This morning I got very angry with my daughter. I grabbed her arm and scolded her. As has happened so many times, I instantly felt terrible. I apologized but she wasn’t having any of it. We adjourned to the bathroom where I put her hair up in those tall, knotty buns on top of her head. She didn’t want to look at me. I tell my children – and act on it – that it’s okay to be angry with someone. You can’t forgive them until you’re ready. She wasn’t ready. At the end of the hair-fixing (which takes forever with her fine, long hair) I lifted her up to see the effect in the mirror. Her body instantly relaxed and she said, “Niiice!” About ninety seconds before this I had sensed the forgiveness in her. We emerged from the bathroom reconciled.
Sophie’s response to my hair “magic” reminded me of how both of my children adore many things I do. Nels will come up to me in the kitchen and kiss me repeatedly out of love for what I’m cooking. He kisses me for all sorts of reasons, but I can tell when he’s kissing me out of pure joy for what I’m doing – for him, or for others (“You are the best cooker, ever!”). He does the same thing when I sew him something – especially something he’s designed, like the purse he hijacked me to make him last week (“So I can carry makeup, toys… stuff that I have”, he tells me casually).

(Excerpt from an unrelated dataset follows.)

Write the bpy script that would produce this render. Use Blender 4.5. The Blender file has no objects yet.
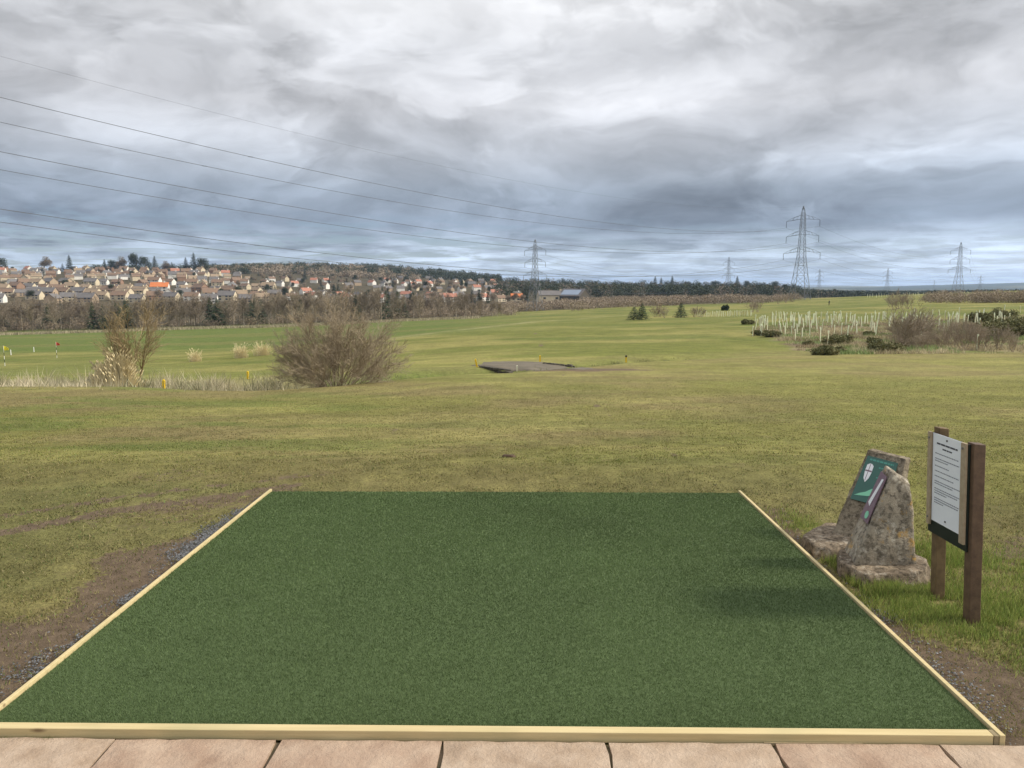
import bpy, math, random
import numpy as np
from mathutils import Vector, Matrix
R = math.radians
rnd = random.Random(7)
C = bpy.context.scene.collection
sc = bpy.context.scene

# ------------------------------------------------------------------ camera
F = 769.0; PITCH = R(7.1); CZ = 1.85
cp, sp_ = math.cos(PITCH), math.sin(PITCH)
cam = bpy.data.cameras.new('camera'); camo = bpy.data.objects.new('camera', cam); C.objects.link(camo)
camo.location = (0, 0, CZ); camo.rotation_euler = (R(90) - PITCH, 0, 0)
cam.sensor_width = 36; cam.lens = 36 * F / 1024; cam.clip_start = .05; cam.clip_end = 40000
sc.camera = camo

def slope(row):
    v = (384 - row) / F
    return (v * cp - sp_) / (cp + v * sp_)

# ------------------------------------------------------------------ terrain
near = [(8, 464.5), (12, 437)]
cols = {
 -500: [(20,407),(30,387),(42,382),(60,374),(80,368),(105,360),(140,352),(200,345),(290,340),(380,325),(520,308),(700,291),(950,278),(1100,270),(1500,276),(3000,286),(9000,286)],
 -100: [(20,406),(30,386),(42,381),(60,373),(80,366),(105,358),(140,350),(200,343),(290,337),(380,323),(520,308),(700,292),(950,277),(1100,270),(1500,276),(3000,286),(9000,286)],
 0:    [(20,405),(30,385),(42,380),(60,372),(80,365),(105,357),(140,348),(200,341),(290,335),(380,322),(520,308),(700,292),(950,277),(1100,270.5),(1500,276),(3000,286),(9000,286)],
 130:  [(20,405),(30,385),(42,379),(60,371),(80,363),(105,355),(140,346),(200,338),(290,332),(380,320),(520,308),(700,292),(950,276),(1100,271),(1500,276),(3000,286),(9000,286)],
 180:  [(20,406),(30,389.5),(42,379),(60,370),(85,360),(120,350.5),(190,338.5),(290,330),(380,319),(520,307.5),(700,293),(950,277.5),(1120,271),(1500,274),(2000,280),(3000,286),(9000,286)],
 250:  [(20,406),(29,392),(42,377),(60,368),(85,357),(120,348),(190,337),(290,328),(380,318),(520,307),(700,295),(950,280),(1200,272),(1500,268.5),(2000,274),(3000,286),(9000,286)],
 330:  [(20,405),(30,387.5),(42,374),(60,363),(85,351),(120,342),(190,331),(290,325),(380,317),(520,308),(700,299),(950,285),(1200,275),(1500,267.5),(2000,274),(3000,286),(9000,286)],
 400:  [(20,403.5),(31,382.5),(42,370),(60,359),(80,349),(120,337),(190,327),(290,321),(380,315),(520,309),(700,301),(950,287),(1200,279),(1500,270),(2000,276),(3000,286),(9000,286)],
 480:  [(20,402),(30,380),(40,370),(52,360),(80,344),(120,332),(190,323),(300,318),(380,314),(520,308),(700,300),(950,287),(1200,283),(1500,278),(2000,283),(3000,287),(9000,286)],
 540:  [(20,402),(30,380),(40,370),(52,360),(80,343),(120,330),(190,321),(300,314),(400,311),(520,306),(700,298),(950,289),(1200,285.5),(1500,285),(2000,287),(3000,288),(9000,286)],
 640:  [(20,402),(30,380),(48,361),(60,351),(80,341),(120,329),(180,320),(280,312),(400,306),(600,300),(900,293),(1200,288),(1500,287),(2000,289),(3000,289),(9000,286.5)],
 740:  [(20,402),(30,379),(54,356),(65,349),(80,341),(120,326),(180,317),(280,310),(400,303),(600,300),(900,293),(1200,289),(1500,289),(2000,290),(3000,290),(9000,287)],
 850:  [(20,402),(30,378),(55,355),(70,345),(90,334),(120,322),(180,312),(270,305),(380,300),(480,296),(700,298),(1000,296.5),(2000,293.5),(3500,291),(5000,290),(9000,286.8)],
 950:  [(20,402),(30,378),(55,355),(66,345),(80,335),(115,321),(160,313),(220,306),(330,297),(450,292),(700,297),(1000,296),(2000,293),(3500,290.5),(5000,289.5),(9000,284.5)],
 1024: [(20,402),(30,378),(53,356),(63,345),(85,330),(110,318),(150,311),(220,304),(330,294),(450,289),(700,296),(1000,295),(2000,292),(3500,290),(5000,289),(9000,282.3)],
 1400: [(20,402),(30,378),(53,356),(63,345),(85,330),(110,318),(150,311),(220,304),(330,294),(450,289),(700,296),(1000,295),(2000,292),(3500,290),(5000,288),(9000,281)],
}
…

The day was split with an interlude at our co-op preschool. Ralph took the time off work to be there for the duration of class. The co-op is a wonderful thing; I have not seen a school program more well-designed. My children demonstrate an inventiveness and willing spirit almost unique to children: creating fanciful anthropomorphic figures of the letters in their names, carefully coloring both the front and back of the “groundhog cave” art project (and putting suspiciously trollop-like makeup on said marmot), tidying kitchen toys away in the logical place and enjoying doing so. The day was a slow one, based on their schedule needs rather than my own. I observed them and wondered why adults seem to lose the simple, inexpensive, joyful day of frolic and relaxation. But at least for today, their play day precipitated Ralph and my own.